Bishop Robert Barron recently called the present crisis “a diabolical mastermind.” The devil has indeed come up with a plan to destroy the Church, by misleading some clergy to sexually abuse minors 

Even as we struggle to find solutions for this crisis, the readings of this Sunday could give us some hope. The Israelite leaders, prophets and priests had misled the people into the worship of pagan gods. Consequently, God let then fall into the hands of the Babylonians who took them into exile. The First reading from the prophet Isaiah announces better times to come, when God will transform their situation symbolized by the healing of the blind, the deaf, the lame, and the dumb. This vision of Isaiah is fulfilled in Jesus who in the Gospel heals a deaf and dumb person with the power of one word in Aramaic “Ephphatha” (be opened).

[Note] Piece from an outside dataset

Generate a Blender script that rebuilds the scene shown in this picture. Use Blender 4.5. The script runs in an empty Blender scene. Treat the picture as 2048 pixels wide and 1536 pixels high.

I think the readings raise up our hopes in the midst of a serious scandal and breach of trust by some members of the clergy including high ranking leaders in the Church.
I am truly ashamed of my own Church, but I remain hopeful that our deafness and dumbness will eventually be healed. Thank you for being here. It gives me great hope in the midst of this crisis. It reminds me of our Lord’s promise: “Behold I am with you always till the end of the world.” (Mt 28:20) That’s why you and I are still here today; that is why I am here to give you hope and encouragement in this time of crisis and a sense of direction in time of confusion. “Lord, have mercy; Christ, have mercy; Lord, have mercy!”